Pertanto, stante la rilevanza e non manifesta infondatezza della questione di costituzionalità sollevata dalla ricorrente, nei termini sopra indicati, il presente giudizio - ai sensi dell'art. 23 legge 11.3.1953, n. 87 - deve essere sospeso, con trasmissione degli atti alla Corte costituzionale, notifica della presente ordinanza al Presidente del Consiglio dei Ministri e comunicazione della medesima ai Presidenti delle due Camere del Parlamento.

In ordine all'istanza cautelare, quanto al periculum in mora, occorre anzitutto richiamare la drammatica situazione della ricorrente, ricoverata presso la residenza "S. Pietro" di Castiglione delle Stiviere (Mantova), la cui retta, peraltro non corrisposta, evidentemente per indisponibilità finanziaria, dal marzo 2006 ad oggi, è a carico della famiglia, composta dal sig. [...], del 1959, da [...], del 1986, e da [...] del 1992.

La condizione della richiedente per un verso implica l'erogazione di rilevanti somme per l'assistenza spese a cadenze periodiche e per altro verso impedisce alla ricorrente di esercitare qualsiasi attività lavorativa, così che la stessa, priva di ogni fonte di reddito, affida la propria sopravvivenza all'erogazione delle provvidenze (anche) di natura economica previste dalle misure di sicurezza sociale previste dalla legge; quanto al fumus boni juris, attesa la natura della pretesa, lo stesso non può riguardarsi sotto il profilo, normale, della verosimiglianza del buon diritto della parte attrice, atteso che ogni giudizio prognostico in ordine alla fondatezza della questione di costituzionalità è precluso al giudice remittente, ma deve ritenersi sussistente sul più limitato rilievo della ritenuta non manifesta infondatezza della questione, e ciò in quanto, in caso di dichiarazione di illegittimità costituzionale ex art. 136 Costituzione, la provvidenza in oggetto spetterebbe senz'altro all'attrice, mentre, attesa l'immediatezza ed attualità del corrispondente bisogno, si deve provvedere subito e per tutto il tempo necessario alla definizione della controversia, ivi compreso quello per la pronuncia sulla questione di legittimità costituzionale.

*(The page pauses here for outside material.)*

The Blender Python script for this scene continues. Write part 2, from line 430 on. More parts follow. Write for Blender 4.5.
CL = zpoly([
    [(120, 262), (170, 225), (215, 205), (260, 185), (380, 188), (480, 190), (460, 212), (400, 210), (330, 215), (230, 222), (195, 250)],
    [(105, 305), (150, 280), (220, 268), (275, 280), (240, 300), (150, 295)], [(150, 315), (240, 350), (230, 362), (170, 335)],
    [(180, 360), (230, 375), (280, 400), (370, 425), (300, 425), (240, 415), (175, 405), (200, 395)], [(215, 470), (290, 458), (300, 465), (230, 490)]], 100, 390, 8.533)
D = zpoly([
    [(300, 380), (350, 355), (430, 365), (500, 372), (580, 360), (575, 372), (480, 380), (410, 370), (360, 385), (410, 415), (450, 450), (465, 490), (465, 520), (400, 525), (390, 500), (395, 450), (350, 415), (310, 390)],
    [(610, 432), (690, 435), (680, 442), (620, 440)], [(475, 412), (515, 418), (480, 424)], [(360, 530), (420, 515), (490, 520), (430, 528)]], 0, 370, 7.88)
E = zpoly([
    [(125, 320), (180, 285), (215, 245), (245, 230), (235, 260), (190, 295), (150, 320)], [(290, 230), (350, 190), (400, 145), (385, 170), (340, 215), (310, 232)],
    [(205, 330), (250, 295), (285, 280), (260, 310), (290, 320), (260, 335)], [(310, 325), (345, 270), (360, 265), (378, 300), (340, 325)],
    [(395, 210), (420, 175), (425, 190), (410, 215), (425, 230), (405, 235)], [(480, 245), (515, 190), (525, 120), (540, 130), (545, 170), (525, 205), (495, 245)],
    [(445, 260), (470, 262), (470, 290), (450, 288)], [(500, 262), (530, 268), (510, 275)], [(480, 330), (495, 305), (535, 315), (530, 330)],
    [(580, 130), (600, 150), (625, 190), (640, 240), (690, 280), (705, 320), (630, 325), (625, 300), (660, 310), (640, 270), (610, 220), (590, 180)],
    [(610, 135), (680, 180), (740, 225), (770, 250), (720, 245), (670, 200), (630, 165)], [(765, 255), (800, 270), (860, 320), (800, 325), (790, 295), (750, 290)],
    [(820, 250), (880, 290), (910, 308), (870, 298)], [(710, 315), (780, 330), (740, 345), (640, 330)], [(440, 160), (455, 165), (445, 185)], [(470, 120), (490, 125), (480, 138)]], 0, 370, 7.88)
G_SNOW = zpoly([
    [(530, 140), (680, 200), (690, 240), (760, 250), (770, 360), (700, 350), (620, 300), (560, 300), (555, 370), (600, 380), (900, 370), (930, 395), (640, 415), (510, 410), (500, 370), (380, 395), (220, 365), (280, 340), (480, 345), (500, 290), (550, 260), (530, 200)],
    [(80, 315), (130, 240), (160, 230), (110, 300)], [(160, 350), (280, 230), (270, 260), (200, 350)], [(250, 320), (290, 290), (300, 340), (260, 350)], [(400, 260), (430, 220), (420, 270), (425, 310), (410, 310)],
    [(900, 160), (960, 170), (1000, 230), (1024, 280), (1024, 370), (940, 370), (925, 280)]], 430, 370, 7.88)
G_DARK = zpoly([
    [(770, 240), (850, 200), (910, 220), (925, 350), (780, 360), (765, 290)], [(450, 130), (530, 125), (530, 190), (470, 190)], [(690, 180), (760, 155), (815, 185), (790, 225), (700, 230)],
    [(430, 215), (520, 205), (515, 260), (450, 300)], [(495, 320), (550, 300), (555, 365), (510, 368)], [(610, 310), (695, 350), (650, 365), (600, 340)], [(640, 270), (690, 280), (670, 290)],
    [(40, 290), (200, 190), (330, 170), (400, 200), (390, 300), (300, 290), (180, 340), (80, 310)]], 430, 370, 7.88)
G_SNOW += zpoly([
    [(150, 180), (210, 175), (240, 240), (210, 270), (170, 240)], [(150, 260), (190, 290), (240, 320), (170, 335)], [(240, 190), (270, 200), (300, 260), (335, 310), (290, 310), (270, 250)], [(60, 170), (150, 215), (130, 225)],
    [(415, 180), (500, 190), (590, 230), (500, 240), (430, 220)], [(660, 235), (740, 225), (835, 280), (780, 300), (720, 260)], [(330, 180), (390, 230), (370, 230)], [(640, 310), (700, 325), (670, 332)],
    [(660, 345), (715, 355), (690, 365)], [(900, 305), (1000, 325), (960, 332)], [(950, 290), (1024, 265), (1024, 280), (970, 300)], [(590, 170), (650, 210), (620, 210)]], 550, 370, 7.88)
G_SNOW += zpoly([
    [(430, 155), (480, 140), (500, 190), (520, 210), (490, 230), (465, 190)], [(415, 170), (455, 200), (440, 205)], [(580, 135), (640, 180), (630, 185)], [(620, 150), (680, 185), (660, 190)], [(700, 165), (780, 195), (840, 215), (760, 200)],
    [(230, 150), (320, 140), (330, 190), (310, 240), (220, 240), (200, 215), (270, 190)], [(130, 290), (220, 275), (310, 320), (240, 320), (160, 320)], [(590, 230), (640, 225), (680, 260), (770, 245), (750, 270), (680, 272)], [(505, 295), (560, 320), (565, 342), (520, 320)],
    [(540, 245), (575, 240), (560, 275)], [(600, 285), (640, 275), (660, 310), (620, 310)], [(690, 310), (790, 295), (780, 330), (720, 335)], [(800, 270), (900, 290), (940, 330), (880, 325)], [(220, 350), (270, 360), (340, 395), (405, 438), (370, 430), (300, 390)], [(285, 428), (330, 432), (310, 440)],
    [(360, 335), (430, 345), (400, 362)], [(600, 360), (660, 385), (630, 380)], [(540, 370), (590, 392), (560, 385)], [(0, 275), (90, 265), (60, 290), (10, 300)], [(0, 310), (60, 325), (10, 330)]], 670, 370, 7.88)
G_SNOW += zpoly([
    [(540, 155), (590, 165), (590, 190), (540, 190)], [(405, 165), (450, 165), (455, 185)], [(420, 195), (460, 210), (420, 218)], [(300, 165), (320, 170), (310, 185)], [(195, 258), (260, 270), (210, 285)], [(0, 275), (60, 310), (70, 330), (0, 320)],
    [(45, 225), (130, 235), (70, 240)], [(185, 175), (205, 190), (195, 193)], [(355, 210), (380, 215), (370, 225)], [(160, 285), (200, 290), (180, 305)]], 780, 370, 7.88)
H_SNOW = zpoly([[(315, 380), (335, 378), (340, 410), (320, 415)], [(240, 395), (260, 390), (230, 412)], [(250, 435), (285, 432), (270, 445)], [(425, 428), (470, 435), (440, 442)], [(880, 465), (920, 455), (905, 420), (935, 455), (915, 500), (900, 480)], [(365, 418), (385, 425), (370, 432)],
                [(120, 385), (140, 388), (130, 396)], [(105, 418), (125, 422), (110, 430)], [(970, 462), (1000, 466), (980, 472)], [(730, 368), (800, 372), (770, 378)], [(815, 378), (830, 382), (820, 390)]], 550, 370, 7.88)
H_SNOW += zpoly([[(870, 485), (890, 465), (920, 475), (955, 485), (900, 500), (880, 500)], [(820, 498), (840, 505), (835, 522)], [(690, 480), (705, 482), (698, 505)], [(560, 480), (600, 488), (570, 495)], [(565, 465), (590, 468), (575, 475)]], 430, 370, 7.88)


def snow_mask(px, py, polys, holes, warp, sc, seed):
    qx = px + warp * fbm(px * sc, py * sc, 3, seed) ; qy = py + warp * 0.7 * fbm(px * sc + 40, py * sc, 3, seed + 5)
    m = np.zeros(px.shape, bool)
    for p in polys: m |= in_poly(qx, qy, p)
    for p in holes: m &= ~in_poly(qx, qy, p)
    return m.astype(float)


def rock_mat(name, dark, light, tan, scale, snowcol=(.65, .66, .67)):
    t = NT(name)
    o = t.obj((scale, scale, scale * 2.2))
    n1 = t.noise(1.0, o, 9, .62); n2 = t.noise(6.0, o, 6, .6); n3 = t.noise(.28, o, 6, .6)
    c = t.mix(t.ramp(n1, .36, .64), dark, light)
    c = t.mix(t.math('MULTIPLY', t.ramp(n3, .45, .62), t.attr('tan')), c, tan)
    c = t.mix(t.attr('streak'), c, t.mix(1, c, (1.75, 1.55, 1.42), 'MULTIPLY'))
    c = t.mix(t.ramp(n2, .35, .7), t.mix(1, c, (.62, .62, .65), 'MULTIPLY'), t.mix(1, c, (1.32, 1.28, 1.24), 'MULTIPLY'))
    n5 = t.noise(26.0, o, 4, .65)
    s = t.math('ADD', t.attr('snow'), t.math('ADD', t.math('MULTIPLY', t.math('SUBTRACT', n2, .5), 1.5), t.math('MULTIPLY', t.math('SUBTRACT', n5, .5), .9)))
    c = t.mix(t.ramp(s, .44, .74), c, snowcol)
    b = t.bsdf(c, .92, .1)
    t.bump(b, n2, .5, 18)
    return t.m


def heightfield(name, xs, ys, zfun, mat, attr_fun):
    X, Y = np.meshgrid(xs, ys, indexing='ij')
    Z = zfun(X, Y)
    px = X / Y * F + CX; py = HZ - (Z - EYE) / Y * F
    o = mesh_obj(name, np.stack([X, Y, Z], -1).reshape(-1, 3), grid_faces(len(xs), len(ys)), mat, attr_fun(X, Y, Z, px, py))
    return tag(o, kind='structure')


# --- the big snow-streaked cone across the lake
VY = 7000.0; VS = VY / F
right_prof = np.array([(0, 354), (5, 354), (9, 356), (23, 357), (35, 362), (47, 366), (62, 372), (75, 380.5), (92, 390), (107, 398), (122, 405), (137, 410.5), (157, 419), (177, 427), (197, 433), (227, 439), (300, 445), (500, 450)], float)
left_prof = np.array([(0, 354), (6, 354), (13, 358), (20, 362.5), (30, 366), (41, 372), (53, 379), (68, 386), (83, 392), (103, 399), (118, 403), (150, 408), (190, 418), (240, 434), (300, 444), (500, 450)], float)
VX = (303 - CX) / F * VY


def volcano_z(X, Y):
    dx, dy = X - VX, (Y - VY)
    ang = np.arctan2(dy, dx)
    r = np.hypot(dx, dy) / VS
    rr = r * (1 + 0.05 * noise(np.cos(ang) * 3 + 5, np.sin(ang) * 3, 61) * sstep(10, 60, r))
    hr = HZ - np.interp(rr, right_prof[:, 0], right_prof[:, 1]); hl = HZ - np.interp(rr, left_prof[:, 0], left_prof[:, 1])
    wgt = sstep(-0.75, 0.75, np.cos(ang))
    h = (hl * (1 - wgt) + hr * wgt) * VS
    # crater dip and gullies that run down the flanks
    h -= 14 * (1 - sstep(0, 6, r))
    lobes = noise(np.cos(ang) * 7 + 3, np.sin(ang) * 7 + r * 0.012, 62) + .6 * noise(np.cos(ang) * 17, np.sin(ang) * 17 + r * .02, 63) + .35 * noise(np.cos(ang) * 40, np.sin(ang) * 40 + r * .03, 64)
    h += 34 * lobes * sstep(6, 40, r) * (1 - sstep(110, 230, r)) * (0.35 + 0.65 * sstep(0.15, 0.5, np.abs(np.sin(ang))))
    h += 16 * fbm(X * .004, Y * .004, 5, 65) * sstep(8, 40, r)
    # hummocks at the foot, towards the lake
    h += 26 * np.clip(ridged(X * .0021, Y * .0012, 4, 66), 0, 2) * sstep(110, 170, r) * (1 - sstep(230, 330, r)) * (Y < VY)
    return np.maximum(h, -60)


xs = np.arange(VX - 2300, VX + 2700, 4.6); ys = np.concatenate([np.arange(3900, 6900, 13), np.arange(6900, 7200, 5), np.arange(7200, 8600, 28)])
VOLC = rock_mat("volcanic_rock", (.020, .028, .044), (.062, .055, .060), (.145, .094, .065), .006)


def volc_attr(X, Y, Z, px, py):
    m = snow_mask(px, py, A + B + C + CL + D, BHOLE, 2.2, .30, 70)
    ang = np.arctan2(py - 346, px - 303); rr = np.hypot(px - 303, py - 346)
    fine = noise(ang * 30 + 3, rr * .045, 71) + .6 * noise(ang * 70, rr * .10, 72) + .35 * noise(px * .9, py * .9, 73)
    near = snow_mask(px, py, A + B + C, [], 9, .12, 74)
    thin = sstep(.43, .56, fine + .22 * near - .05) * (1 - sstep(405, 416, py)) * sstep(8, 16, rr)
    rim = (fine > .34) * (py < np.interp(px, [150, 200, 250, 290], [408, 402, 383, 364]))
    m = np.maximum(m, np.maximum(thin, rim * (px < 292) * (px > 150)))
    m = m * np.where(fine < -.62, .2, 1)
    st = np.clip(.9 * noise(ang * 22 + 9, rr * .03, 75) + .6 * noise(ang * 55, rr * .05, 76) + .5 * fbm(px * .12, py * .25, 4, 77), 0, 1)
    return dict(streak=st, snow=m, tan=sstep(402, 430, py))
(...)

Ne consegue l'accoglimento dell'istanza cautelare in corso di causa, ex art. 700 c.p.c., come da dispositivo. Si comunichi alle parti costituite.

P.Q.M.

dichiara rilevante e non manifestamente infondata la questione di legittimità costituzionale della disposizione, di cui al co. 19 dell'art. 80 della legge n. 388/2000, in combinato disposto con quella di cui all'art. 9, co. 1, del d.lgs., n. 286/1998, recante "T.U. delle disposizioni concernenti la disciplina dell'immigrazione e norme sulla condizione dello straniero", come modificato dall'art. 9 della legge n. 189/2002, in relazione all'art. 1 della legge n. 18 del 1980, con riferimento agli artt. 2, 3, 10, 11 e 35, e 117, co. 1, della Costituzione, nei limiti e per le ragioni di cui in motivazione. Sospende il giudizio. Ordina che a cura della cancelleria la presente ordinanza sia notificata al Presidente del Consiglio dei Ministri e sia comunicata ai Presidenti delle due Camere del Parlamento.

In accoglimento dell'istanza cautelare ex art. 700 c.p.c. ordina all'Inps l'anticipazione alla ricorrente, come sopra rappresentata, dei ratei dell'indennità di accompagnamento, di cui all'art. 1 legge n. 18/1980, nella misura di legge, con decorrenza dalla data della domanda e sino alla pronuncia definitiva di primo grado, se di accoglimento, ovvero, in caso di rigetto o declaratoria di inammissibilità della questione di costituzionalità, sino alla corrispondente pronuncia della Corte costituzionale.